Lastly, remember, he who angers you, wins you. Some people want you  to react just to use your reactions against you and go about their way with decisions. So not become your own enemy by acting on anger. Do not let anyone have such an emotional hold on you. Simply, take a deep breath, relax, breath out, re-focus, shift to a happy moment, and remember what matters! Choose to act rather than react against everybody.

Conclusion

The only person you can change and conquer is yourself, if you can control your mind, you master your emotions- and you can choose to keep your peace of mind no matter the situation. Your truth reveals and your strength lies in how you feel and act when situations do not go as expected and/or planned. Keep in mind: the negativity or positivity you bring into the moment, decides the direction your life goes next.
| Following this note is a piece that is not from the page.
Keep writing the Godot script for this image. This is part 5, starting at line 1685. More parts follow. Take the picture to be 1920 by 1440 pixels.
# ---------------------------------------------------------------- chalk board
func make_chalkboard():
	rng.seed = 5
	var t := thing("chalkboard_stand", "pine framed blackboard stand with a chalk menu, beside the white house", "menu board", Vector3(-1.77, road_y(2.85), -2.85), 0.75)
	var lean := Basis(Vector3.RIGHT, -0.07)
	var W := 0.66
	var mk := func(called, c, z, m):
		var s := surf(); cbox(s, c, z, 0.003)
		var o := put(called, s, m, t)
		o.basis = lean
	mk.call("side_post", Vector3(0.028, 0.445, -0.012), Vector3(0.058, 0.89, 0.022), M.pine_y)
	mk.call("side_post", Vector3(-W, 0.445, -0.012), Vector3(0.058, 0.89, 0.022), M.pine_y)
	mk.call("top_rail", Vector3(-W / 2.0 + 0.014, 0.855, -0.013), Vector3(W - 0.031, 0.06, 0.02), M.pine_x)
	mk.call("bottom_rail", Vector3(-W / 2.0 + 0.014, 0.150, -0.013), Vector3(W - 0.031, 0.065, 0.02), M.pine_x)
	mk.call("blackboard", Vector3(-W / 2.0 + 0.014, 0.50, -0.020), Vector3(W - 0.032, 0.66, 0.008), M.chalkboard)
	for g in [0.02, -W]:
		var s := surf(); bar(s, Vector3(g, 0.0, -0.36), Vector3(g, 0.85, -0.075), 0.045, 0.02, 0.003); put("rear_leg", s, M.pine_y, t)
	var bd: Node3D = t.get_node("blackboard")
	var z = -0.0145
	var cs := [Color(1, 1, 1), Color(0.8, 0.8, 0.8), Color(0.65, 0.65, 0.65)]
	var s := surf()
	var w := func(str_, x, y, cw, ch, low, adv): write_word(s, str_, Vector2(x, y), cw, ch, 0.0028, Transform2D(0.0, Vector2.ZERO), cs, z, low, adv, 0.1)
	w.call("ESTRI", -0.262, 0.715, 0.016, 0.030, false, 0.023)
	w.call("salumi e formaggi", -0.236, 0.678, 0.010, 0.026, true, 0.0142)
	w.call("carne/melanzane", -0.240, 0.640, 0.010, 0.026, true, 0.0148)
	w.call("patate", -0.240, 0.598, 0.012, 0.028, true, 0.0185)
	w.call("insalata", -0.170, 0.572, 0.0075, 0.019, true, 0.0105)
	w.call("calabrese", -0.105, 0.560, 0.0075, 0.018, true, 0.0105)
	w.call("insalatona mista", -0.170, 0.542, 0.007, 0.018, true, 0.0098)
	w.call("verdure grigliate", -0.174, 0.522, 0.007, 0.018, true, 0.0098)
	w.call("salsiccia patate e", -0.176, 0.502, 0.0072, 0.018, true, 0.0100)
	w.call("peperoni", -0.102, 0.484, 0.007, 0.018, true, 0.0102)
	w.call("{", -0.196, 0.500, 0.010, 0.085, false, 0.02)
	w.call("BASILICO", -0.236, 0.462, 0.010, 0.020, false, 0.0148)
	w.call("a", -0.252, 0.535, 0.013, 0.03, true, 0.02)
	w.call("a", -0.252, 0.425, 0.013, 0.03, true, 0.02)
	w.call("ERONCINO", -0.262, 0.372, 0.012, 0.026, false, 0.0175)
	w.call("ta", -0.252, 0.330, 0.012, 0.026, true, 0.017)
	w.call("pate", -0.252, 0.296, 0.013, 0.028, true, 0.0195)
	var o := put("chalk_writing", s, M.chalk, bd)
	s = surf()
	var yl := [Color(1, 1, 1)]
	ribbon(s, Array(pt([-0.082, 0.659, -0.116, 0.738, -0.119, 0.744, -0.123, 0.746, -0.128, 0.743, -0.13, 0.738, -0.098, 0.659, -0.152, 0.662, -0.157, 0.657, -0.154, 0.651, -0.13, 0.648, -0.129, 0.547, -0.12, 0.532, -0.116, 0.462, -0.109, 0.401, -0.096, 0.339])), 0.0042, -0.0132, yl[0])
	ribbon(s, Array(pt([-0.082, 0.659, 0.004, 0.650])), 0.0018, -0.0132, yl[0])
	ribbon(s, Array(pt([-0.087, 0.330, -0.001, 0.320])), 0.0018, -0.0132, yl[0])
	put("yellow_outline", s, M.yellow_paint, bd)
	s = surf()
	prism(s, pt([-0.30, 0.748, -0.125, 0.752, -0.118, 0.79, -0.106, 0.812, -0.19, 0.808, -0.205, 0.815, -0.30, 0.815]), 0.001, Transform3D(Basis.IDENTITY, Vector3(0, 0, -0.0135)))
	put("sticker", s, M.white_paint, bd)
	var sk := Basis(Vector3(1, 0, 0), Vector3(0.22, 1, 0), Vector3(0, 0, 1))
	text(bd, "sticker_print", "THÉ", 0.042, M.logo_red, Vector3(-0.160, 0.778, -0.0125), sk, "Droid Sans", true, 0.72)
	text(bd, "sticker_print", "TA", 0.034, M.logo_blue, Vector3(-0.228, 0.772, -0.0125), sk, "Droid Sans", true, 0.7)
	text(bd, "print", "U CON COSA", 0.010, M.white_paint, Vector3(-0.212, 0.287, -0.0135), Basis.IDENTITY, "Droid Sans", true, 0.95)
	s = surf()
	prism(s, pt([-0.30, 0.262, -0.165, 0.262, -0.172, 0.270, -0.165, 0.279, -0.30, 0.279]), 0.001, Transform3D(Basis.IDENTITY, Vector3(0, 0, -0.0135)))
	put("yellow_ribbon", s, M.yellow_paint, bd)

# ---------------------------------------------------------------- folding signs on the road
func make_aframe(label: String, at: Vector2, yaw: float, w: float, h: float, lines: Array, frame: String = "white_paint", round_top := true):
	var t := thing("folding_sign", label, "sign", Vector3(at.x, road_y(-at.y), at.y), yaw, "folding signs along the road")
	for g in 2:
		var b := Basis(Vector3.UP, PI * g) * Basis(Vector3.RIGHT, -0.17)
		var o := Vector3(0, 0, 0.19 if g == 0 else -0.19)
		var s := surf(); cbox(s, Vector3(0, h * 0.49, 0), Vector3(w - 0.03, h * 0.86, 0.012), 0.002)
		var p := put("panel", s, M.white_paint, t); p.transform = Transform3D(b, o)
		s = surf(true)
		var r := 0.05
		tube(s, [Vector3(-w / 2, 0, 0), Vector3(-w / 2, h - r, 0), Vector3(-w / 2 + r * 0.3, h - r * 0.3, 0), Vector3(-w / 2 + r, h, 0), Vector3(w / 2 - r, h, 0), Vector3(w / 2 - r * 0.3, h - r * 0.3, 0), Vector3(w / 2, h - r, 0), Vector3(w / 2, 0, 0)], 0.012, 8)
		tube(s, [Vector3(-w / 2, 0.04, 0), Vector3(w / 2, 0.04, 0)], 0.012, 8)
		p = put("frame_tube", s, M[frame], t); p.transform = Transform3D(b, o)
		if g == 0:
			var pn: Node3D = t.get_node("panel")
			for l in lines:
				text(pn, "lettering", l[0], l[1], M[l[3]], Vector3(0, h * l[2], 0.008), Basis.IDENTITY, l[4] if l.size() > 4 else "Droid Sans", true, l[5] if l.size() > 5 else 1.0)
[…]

If you’re angry at a loved one, hug that person. Seriously, that’s all you have to do even if you feel like you’ll tear them apart. You may not want to touch them even- which is all the more reason to do so. It’s hard to stay angry when someone displays love for you, and that’s exactly what happens when we hug each other. It also creating a bonding hormone and personally to me can mean much more than any other physical act if done genuinely and at a time it’s needed.

Make your own happiness and that of others as a priority in your life. Act accordingly. This means never on anger or any negative emotion!

“Time decides who you meet in life, your heart decides who you want in your life, and your behavior decides who stays in your life.”